About Blyden Potts: A sociologist, social network analyst, and former college instructor, I live near Shippensburg, PA. Among other activities, I enjoy puzzles and have a strong interest in politics, particularly efforts to ensure civil liberties, increase social justice, decentralize political and economic power, and make a more participatory and representative democracy. These interests align in my participation in Draw The Line's redistricting contests and advocating to end gerrymandering. I was Runner-Up in the Adult Division of DTL's Fall 2018 contest.
Judges' statement
Blyden Potts is in a category of his own, as far as Draw The Lines is concerned. Altogether, eight of his maps have been considered for honors in the fall and spring competitions. When read together, they show the depth and breadth of Blyden’s knowledge about and passion for redistricting. He plays with concepts through mapping so elegantly. His essays really ought to be read together for best effect – they are a master class in the political science and dark arts of redistricting.
This winning map was visually very clean. Blyden calls it “Regionality Plus,” and says his main goal with it was to produce districts reflecting “intuitive, natural regions of Pennsylvania. He took into account factors including topography, watersheds, the distribution of population density and natural breaks within it, county and municipal integrity, transportation patterns (e.g. roads, SEPTA, etc.), and existing concepts of “regional,” (e.g.
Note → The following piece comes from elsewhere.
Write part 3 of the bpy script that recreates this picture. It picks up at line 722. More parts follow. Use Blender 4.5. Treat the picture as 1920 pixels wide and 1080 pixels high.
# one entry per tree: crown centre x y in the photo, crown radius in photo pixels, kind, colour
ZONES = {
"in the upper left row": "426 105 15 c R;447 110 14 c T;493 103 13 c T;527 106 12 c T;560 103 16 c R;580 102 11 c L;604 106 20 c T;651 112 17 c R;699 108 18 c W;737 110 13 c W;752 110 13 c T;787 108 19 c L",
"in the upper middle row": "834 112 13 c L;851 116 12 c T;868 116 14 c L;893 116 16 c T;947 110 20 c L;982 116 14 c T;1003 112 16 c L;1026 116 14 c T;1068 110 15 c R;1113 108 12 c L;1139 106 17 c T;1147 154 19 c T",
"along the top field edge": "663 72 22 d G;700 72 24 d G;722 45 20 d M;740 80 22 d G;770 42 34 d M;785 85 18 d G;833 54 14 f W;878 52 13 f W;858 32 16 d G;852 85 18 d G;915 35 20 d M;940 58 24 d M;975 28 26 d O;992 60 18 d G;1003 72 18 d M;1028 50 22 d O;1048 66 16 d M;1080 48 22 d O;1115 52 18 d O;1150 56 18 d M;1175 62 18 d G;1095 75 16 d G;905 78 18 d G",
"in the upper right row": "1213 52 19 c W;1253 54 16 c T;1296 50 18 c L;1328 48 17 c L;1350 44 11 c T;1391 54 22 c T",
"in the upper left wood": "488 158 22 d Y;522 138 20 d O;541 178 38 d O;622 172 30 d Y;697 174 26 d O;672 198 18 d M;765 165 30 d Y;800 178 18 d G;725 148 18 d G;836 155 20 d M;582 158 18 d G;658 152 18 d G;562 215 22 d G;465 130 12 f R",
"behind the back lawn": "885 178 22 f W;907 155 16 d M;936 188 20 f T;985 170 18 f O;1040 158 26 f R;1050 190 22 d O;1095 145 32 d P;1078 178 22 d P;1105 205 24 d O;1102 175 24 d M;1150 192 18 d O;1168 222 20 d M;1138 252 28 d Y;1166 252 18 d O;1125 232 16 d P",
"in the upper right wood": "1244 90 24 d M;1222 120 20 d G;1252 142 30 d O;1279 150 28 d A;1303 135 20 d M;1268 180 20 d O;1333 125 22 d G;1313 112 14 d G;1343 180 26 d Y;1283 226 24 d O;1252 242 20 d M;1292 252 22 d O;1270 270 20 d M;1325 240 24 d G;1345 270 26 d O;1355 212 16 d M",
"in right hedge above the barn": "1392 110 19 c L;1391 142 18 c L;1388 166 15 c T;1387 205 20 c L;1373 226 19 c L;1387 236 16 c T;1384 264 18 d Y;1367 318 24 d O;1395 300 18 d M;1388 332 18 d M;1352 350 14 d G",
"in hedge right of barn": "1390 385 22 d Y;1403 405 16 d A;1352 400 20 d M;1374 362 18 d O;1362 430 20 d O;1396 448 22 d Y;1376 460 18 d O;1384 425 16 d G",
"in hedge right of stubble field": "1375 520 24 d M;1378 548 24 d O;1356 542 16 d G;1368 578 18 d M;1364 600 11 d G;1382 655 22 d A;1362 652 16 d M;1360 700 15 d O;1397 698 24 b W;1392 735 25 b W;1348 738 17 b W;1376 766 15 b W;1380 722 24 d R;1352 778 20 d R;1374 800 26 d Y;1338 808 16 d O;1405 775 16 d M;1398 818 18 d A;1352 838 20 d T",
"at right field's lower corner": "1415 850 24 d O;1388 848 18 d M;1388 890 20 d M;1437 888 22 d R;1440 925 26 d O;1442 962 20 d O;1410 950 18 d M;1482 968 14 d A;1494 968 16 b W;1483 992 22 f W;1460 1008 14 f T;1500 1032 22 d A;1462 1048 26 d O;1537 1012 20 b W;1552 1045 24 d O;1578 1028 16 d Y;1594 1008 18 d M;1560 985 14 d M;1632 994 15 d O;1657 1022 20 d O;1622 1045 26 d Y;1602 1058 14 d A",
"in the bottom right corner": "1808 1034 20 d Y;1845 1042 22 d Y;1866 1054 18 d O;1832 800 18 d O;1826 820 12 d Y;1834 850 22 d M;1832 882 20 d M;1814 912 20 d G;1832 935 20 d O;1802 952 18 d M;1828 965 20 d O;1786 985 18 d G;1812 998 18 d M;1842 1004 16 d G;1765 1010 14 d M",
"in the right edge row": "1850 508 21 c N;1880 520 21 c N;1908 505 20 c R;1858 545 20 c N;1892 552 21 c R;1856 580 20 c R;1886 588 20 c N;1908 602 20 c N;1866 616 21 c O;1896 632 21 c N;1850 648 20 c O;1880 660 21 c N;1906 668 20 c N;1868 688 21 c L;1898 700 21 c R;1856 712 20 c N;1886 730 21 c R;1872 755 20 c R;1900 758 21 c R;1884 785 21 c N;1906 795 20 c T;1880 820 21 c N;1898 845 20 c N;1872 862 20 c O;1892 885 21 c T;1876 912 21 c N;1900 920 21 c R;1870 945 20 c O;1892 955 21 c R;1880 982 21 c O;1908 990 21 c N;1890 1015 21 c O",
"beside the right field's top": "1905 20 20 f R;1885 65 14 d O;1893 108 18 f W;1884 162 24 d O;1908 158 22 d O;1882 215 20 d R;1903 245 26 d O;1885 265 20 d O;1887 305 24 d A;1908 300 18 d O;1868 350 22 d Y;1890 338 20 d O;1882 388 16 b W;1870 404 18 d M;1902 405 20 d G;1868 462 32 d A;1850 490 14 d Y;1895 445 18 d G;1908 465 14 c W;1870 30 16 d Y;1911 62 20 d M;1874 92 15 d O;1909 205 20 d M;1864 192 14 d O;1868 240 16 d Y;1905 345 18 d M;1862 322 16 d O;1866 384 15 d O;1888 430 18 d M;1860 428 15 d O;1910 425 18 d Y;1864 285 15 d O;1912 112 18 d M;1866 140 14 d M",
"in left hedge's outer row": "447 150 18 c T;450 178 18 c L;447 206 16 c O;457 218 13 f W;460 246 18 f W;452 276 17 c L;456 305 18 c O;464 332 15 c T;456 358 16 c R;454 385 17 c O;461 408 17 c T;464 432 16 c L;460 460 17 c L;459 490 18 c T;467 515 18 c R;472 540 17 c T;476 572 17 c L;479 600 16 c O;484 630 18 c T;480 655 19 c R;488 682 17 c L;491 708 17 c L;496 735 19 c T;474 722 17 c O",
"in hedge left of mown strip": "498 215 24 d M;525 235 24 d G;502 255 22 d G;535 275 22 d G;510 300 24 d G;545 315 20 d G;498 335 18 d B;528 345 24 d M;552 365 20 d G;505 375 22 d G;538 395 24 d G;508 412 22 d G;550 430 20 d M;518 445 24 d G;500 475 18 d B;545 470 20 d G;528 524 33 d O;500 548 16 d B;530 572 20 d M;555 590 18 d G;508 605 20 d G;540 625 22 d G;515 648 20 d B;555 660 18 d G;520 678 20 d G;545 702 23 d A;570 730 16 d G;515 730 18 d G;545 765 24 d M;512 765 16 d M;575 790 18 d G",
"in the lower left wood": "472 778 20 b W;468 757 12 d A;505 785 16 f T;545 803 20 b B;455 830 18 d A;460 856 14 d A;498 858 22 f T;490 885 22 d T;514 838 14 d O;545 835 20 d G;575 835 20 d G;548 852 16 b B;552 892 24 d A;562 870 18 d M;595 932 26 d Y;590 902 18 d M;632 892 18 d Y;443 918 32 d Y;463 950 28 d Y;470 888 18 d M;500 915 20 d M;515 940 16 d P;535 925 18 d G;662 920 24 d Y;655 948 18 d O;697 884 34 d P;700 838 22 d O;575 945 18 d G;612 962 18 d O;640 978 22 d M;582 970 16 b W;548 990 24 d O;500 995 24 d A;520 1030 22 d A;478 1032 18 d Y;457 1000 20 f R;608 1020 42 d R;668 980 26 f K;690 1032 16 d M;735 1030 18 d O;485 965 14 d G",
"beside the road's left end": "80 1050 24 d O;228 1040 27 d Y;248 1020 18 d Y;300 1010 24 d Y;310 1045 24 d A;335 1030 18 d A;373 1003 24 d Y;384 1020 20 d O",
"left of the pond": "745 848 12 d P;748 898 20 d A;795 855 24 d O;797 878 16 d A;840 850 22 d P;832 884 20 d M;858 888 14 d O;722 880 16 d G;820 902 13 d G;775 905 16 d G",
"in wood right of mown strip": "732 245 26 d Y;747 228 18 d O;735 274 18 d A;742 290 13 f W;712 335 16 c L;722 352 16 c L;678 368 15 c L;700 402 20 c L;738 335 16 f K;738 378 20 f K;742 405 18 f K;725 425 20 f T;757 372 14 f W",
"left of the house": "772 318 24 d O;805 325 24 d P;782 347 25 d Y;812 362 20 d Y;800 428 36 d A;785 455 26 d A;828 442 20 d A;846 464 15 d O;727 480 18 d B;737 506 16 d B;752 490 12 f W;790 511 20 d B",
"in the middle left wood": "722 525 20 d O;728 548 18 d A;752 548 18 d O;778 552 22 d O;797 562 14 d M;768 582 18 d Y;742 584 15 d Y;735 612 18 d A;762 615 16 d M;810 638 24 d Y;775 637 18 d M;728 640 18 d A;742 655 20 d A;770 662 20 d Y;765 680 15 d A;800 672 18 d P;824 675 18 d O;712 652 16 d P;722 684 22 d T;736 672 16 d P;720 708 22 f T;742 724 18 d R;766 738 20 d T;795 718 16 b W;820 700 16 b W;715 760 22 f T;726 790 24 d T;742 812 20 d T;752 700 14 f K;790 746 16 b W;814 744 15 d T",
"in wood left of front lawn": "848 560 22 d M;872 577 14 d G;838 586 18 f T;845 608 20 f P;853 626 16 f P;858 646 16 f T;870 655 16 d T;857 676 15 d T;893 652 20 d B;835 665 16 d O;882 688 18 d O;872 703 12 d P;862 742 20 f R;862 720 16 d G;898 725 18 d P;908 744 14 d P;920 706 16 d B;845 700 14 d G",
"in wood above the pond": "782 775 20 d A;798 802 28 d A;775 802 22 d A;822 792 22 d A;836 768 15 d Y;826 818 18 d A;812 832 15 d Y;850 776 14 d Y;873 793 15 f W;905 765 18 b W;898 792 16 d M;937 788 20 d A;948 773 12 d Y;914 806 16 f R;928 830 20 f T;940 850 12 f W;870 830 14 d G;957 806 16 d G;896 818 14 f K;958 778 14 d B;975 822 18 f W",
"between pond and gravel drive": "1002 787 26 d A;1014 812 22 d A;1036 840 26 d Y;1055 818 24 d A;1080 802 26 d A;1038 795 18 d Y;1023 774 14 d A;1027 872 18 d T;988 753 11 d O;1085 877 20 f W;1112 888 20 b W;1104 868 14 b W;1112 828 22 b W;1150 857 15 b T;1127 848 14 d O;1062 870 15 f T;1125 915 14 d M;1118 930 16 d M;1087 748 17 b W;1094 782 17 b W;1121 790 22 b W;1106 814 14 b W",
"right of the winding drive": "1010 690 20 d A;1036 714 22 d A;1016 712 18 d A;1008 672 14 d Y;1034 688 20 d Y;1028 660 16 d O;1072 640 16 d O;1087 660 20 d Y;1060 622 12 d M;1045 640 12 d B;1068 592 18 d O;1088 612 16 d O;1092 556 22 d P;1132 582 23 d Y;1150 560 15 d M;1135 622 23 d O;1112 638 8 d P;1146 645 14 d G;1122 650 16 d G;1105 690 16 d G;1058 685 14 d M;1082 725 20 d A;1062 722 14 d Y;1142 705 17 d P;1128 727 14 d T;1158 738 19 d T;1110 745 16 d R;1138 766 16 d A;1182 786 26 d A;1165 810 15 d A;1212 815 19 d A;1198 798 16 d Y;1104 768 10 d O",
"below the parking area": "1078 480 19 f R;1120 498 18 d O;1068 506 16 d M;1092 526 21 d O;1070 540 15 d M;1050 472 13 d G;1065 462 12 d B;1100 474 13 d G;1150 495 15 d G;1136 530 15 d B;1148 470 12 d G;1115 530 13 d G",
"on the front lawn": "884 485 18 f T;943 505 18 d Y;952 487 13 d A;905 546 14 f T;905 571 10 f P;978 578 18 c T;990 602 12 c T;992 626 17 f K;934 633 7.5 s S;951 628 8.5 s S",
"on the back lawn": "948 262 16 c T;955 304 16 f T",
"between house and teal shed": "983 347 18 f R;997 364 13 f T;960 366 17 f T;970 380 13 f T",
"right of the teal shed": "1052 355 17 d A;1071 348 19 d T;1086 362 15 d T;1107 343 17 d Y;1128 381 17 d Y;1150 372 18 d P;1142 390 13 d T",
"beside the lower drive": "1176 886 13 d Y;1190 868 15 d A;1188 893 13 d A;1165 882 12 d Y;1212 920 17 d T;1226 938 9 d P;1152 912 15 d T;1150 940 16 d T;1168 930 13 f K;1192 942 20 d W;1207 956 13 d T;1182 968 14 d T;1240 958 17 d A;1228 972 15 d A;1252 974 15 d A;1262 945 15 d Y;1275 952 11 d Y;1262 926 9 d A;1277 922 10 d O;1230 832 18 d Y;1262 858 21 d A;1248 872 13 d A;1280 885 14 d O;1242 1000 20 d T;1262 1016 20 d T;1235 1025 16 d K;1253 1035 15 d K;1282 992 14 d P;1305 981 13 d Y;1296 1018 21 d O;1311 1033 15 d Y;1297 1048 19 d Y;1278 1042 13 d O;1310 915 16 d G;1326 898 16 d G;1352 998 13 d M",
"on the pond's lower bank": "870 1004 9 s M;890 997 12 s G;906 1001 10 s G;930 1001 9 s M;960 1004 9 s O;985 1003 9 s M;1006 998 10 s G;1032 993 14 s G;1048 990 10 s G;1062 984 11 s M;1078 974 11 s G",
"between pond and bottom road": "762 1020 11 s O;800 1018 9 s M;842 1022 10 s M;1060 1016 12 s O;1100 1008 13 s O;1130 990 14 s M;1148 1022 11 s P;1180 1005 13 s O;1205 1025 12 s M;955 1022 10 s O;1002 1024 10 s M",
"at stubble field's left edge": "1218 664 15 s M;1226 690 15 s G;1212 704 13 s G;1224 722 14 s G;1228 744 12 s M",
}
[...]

Dutch Country, Laurel Highlands, Poconos, Pennsylvania Wilds, etc.). He also wanted a map that was highly compact and had very equal populations, both of which he also accomplished. It took a really amazing effort from Jesse Stowell to top Blyden here.
Blyden also got five endorsements to this map.
Regionality Plus
Endorsements: 5
Personal statement
I spent many hours trying to create a 17-district Pennsylvania map that did a good job of representing Pennsylvania's regions, while still having reasonable compactness, high equivalence of population, relatively “clean” bounds, and a reasonable number of competitive districts. I tried creating one by starting first with watersheds and aggregating them into regions. I could never get that to work and eventually abandoned it, except that the concept remained in my mind and came into play occasionally in other maps. I also tried starting from a map with fewest broken counties and adjusting it toward representing regions.
The map that resulted was pretty good on quantitative scores, and had 11 competitive districts, which was sweet, but I could not get the regions to work out quite intuitively while still having so many competitive districts. There were other designs that also did not work.
I arrived at a map I called Regionality that I thought best represented the regions of PA while still having pretty good numbers. It had a compactness score of 40.4 percent, which is pretty strong, and a decent population equivalence, 3863, with all but three of the proposed districts being within 0.10 percent of the target population.
Somewhat less desirable was the fact that only seven of the districts were competitive. The other 10 favor one party or the other, with six districts favoring Democrats and four favoring Republicans. Also, it has only one majority-minority district.
A couple of weeks went by and I was thinking about Districts 4 and 8 and decided that they were not the best possible representation of regionality. So I edited the map to create this new one, Regionality Plus, changing just those two districts, which had been had been east-west shapes, into blockier districts, with 4 being the core part of Philadelphia and 8 being western suburbs.
Not only does this do a better job of reflecting regions, but the metrics are somewhat improved. There are now two minority-majority districts and eight competitive districts. The compactness climbed a bit to 41.6 percent, and coincidentally it has exactly the same population equivalence (3863) as the un-tweaked version had.
The main goal with this map, as with the earlier version, is to produce districts that reflect intuitive, natural regions of PA. Factors taken into consideration as part of regionality, include topography, watersheds, the distribution of population density and natural breaks within it, county and municipal integrity, transportation patterns (e.g. roads, SEPTA, etc), and existing concepts of regional - especially ideas about tourism regions (e.g. Dutch Country, Laurel Highlands, Poconos, PA Wilds), etc.
In addition to that main goal I tried to get a map that was also highly compact and had very equal populations, which this map has, and to a lesser extent also a good number of competitive districts, which this map is somewhat weak on.
This map is not as good on the quantitative metrics as some others I have drawn, but it has pretty good scores, and I very much like the regional aspect of the mapping.